Por Carmen Francisco M.
Si bien la educación es nuestra tarea de padres, muchas veces el camino para poder realizarla depende de la apertura de nuestro corazón a lo que nos ofrece ese hijo o hijos en particular.
Sin duda hay muchas alternativas y la primera es la herencia del método por el que nos educaron. A no ser que haya sido negativa y se tenga clara dónde no ir.
Después se presenta la moda en educación, que viene teñida con publicidad y en el mejor de los casos de reflexión histórica y cristiana. Sobre esta moda hasta los hijos están al tanto y nos aconsejan cómo podemos ser mejores padres.
En un tercer lugar, reconocemos especialmente en el silencio la viva inspiración, esa respuesta a la oración y a la gana ardiente de hacerlo diferente y mejor.
Con firmeza y ternura es conveniente acompañar como padres o tutores el crecimiento y desarrollo de nuestros hijos.
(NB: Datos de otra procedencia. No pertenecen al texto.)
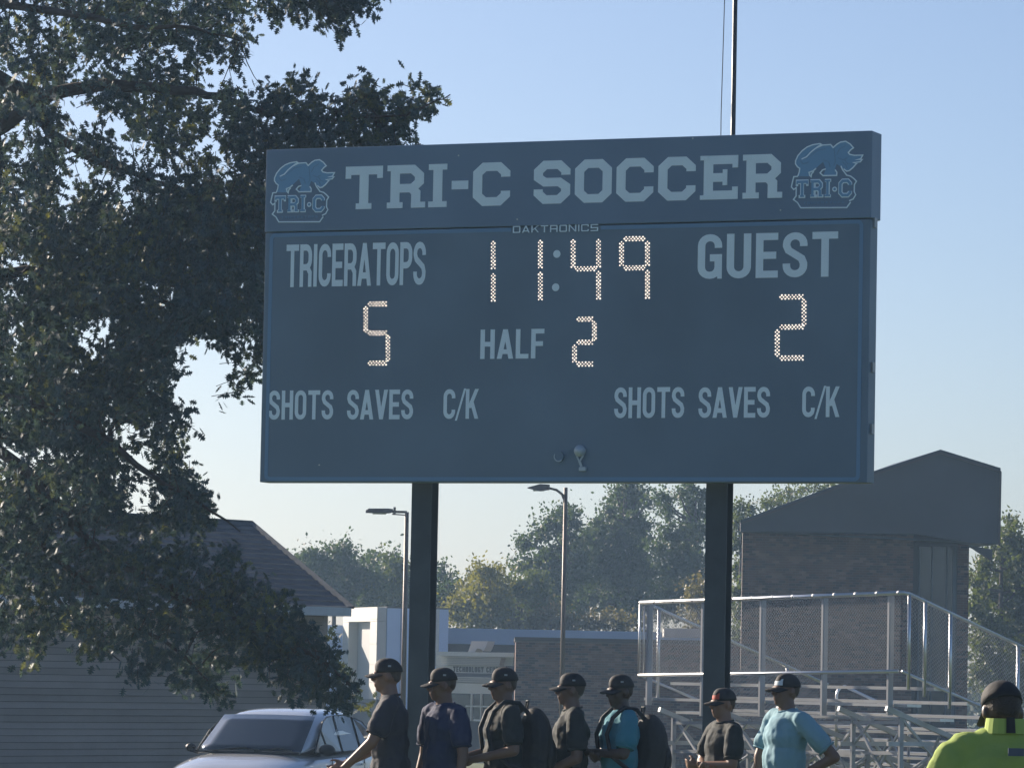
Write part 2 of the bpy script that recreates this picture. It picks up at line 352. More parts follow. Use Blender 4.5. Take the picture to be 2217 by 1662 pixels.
    outl=[Z4(p) for p in (
     [(345,845),(372,770),(385,690),(340,660),(300,600),(300,540),(345,440),(430,340),(530,265),(640,220),(790,195),(815,210),(700,290),(600,370),(520,460),(420,505)],
     [(700,290),(840,225),(1000,215),(1050,275),(1130,205),(1200,165),(1300,150),(1390,205),(1455,280),(1400,320),(1352,375),(1380,410),(1470,430),(1640,425),(1600,500),(1500,520),(1630,512),(1590,560),(1450,572),(1520,590),(1440,680),(1370,735),(1320,745),(1260,700)],
     [(1205,640),(1240,720),(1320,825),(1400,845),(1460,890),(1515,945),(1475,1010),(1470,1150),(1500,1215),(1450,1300),(1370,1335)],
     [(345,850),(265,855),(235,980),(218,1060),(265,1110),(315,1075),(312,1240),(258,1310),(340,1370),(405,1475),(1320,1470),(1400,1360)],
     [(905,700),(840,720),(790,780),(850,835),(1120,830),(1125,770),(1090,715)],
     [(710,690),(650,740),(570,770),(585,830),(610,855),(620,800),(665,750)])]
    fill=Z4([(345,845),(385,690),(300,600),(300,540),(345,440),(530,265),(790,200),(840,228),(1000,218),(1050,275),(1200,170),(1300,152),(1455,280),(1352,375),(1380,410),(1640,428),(1590,560),(1440,680),(1320,743),(1180,640),(1120,600),(1085,700),(1110,820),(850,830),(905,700),(850,560),(700,690),(610,770),(600,850)])
    inner=[Z4(p) for p in ([(480,500),(600,440),(740,330),(900,300)],[(1065,290),(1080,400),(1095,560),(1060,640)],[(1120,420),(1180,300),(1290,240)],[(1280,520),(1340,600),(1400,610)],[(1230,560),(1300,620),(1330,690)],[(850,520),(960,560),(990,660)],[(400,540),(450,600),(560,560)],[(1150,480),(1250,520),(1330,480)])]
    def emblem(du,dz,sc=1.0):
        u00,z00=Z4([(405,1475)])[0]
        T=lambda q:(du+(q[0]-u00)*sc, dz+(q[1]-z00)*sc)
        b=MB(); k=0; b.v+=[tuple(B(*T(q),.002)) for q in fill]; b.f.append(tuple(range(len(fill)))); em=b.build('emblem',M_EMBLEM,HD)
        b=MB()
        for j,s_ in enumerate(outl): stroke_mesh(b,[T(q) for q in s_],.0105,lambda u,z,h:B(u,z,h),.0038+.0005*j)
        b.build('emblem_outline',M_WHITE,HD,kind='stuff')
        b=MB()
        for j,s_ in enumerate(inner): stroke_mesh(b,[T(q) for q in s_],.005,lambda u,z,h:B(u,z,h),.0032+.0004*j)
        b.build('emblem_lines',M_TRIM,HD,kind='stuff')
        F=lambda u,z,h:B(u,z,h)
        for word,x0,x1,yt,yb in (('TRI',300,1005,915,1285),('.',1030,1125,960,1250),('C',1150,1425,895,1275)):
            (a,zb_),(c,_)=Z4([(x0,yb),(x1,yb)]); _,zt_=Z4([(x0,yt)])[0]
            p=T((a,zb_)); q=T((c,zt_))
            if word=='.':
                cu,cz=(p[0]+q[0])/2,(p[1]+q[1])/2
                for r_,mm,hh in ((.0215,M_WHITE,.002),(.011,M_EMBLEM,.004)):
                    MB().prism([B(cu+r_*math.cos(i*.6283),cz+r_*math.sin(i*.6283),0) for i in range(10)],BN*hh).build('emblem_dot',mm,HD)
                continue
            text(word,F,p[0],q[0],p[1],q[1],'slab',.25,HD,M_WHITE,gap=.12,name='emblem_letter',base=.002)
            text(word,F,p[0]+.007,q[0]-.007,p[1]+.009,q[1]-.009,'slab',.15,HD,M_EMBLEM,gap=.2,name='emblem_letter',base=.0065)
        (a,zb_),(c,zt_)=Z4([(455,1405),(1275,1335)]); p=T((a,zb_)); q=T((c,zt_))
        text('TRICERATOPS',F,p[0],q[0],p[1],q[1],'gothic',.18,HD,M_TRIM,gap=.2,name='emblem_small_lettering',one=True)
    emblem(*bp(1690+405/9.21,290+1475/9.21)); emblem(*bp(560+405/9.21,320+1480/9.21),.985)
    for px,py in ((993,337),(690,1006),(1500,300),(1120,475),(1690,455)):
        u,z=bp(px,py); MB().prism([B(u+.007*math.cos(i*1.05),z+.007*math.sin(i*1.05),-.012 if py>500 else 0) for i in range(6)],BN*.004).build('screw',mat('screw_bright',(.55,.58,.55),.3,metal=.6),sb)
    # side latches and brackets
    for z in (ZH-.03,4.25,3.75): slab(MB(),BLEN-.01,BLEN+.022,z-.04,z+.04,-.14,-.07).build('side_latch',mat('zinc',(.35,.36,.37),.4,metal=.8),sb)
    # I-beam posts
    for px in (914.5,1558):
        u,_=bp(px,1046); u-=.118; b=MB(); hw=.092
        for h0,h1 in ((-.265,-.252),(-.40,-.387)): slab(b,u-hw,u+hw,-.3,ZT-.05,h0,h1)
        slab(b,u-.03,u+.03,-.3,ZT-.05,-.387,-.265); b.build('post',M_POST,sb)
    for z in (3.5,5.2,6.0): slab(MB(),.2,BLEN-.2,z-.04,z+.04,-.252,-.202 if z<5.4 else -.2515).build('cross_rail',M_POST,sb)
    for px in (914.5,1558):
        u,_=bp(px,1046); b=MB(); slab(b,u-.3,u+.3,-.2,.05,-.62,-.05); b.build('footing',mat('concrete',(.35,.34,.32),.9,noise=.15),sb)
scoreboard()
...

Especialmente mientras afirman sus raíces y crecen derechos y firmes. Me he dado cuenta que esa firmeza y ternura es para nosotros también.
Pensamos que es demasiado arrojado poner en primer lugar una respuesta que sea educativa desde la inspiración de padres, desde la vocación, que en buenas cuentas Dios nos ha confiado.
Pensamos que “acoger” el enfado de un hijo, una falta de respeto, las riñas entre hermanos, las responsabilidades otorgadas y no cumplidas, el desgaño ante un plan familiar, las críticas, etc. es demasiado arriesgado. No nos da confianza ser amorosos ante tales faltas, ni frenar la moda, ni cuestionar la herencia.
Abandonarnos para acoger, aunque sea unos momentos y luego educar, cambia tanto… los gestos de sus caras, los brazos, la rigidez de la espalda de ese hijo que confía en sus padres para ser educado.
Acoger primero los conflictos del otro, nos abre el corazón desde la humildad al ofrecernos como padres y al reconocer que necesitamos de ese soplo para seguir aportando a su educación.